I have always deeply appreciated thunderstorms. The kind that rattles your bones. The kind you smelled coming the hour before it cracked the sky. A poignant wind cools the air, and the soul shivers in anticipation.
These experiences do so much for me in so many ways that it is honestly quite difficult to relay in any concise manner. When my bones rattle from the thunder and my eyes become dazzled by the flickering lights in the sky, I remember how visceral a thing it is to be alive. That this world rages like we do, causes problems for others in ways it doesn't necessarily intend. Just like we do.
It similarly inspires.
The best thunderstorms are the rapturous ones, the ones that demand your attention so vividly that all the distractions in the day-to-day cease. Everyone stops what they're doing just to meet the eyes of the nearest person with an expression of "did you just hear that?"
And of course they did. But that wasn't really the question, was it?
"I mean, did you hear that?" we say again in knowing.
My parents always cracked a smile when they asked me that, and I smiled in kind. I was so grateful to share that moment with them, to be alive with them. We were all in awe of something that reminded us just how human we are. It is so easy to forget with the comforts of modern life.

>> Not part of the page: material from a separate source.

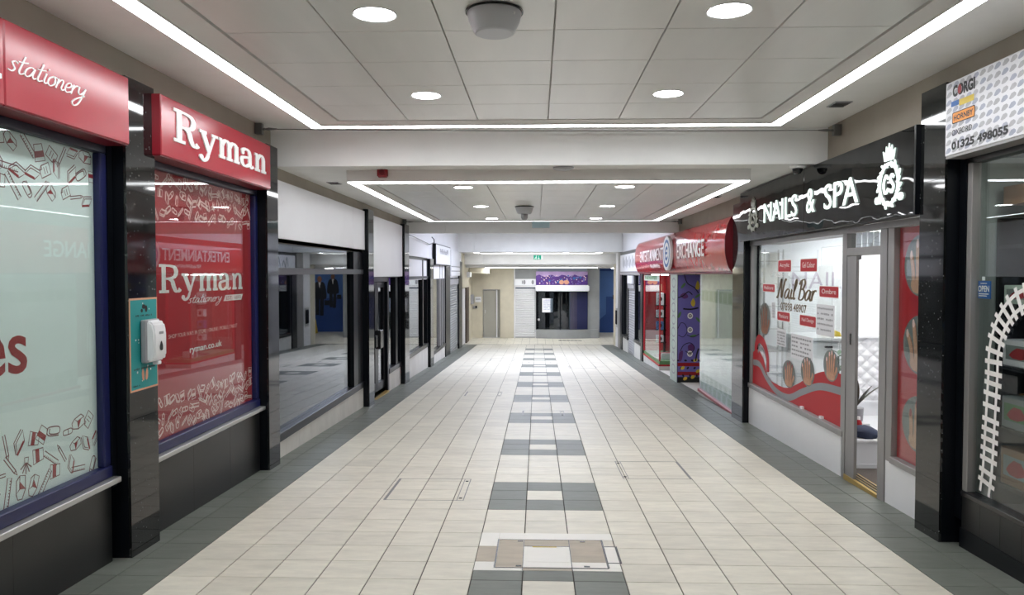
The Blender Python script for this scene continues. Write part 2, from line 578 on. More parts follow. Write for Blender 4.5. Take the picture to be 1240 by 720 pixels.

Now I ache to feel it again, with new people, in new places and holding new memories with which the thunder brings to light. I want to smile with someone in knowing. To sit under the clouds as time itself rolls over us, its wroth on full display.
And just as it came, it goes, like its own kind of dawn. By the end there is a tranquility that basks the land, its remnants in the form of puddles, dripping leaves, and hushed forests.
Everywhere I go I will always be on a journey to experience the thunder of that land. In tall city buildings, vast and sweeping meadows, or on a porch in the middle of nowhere, it brings a joy I still cannot contain.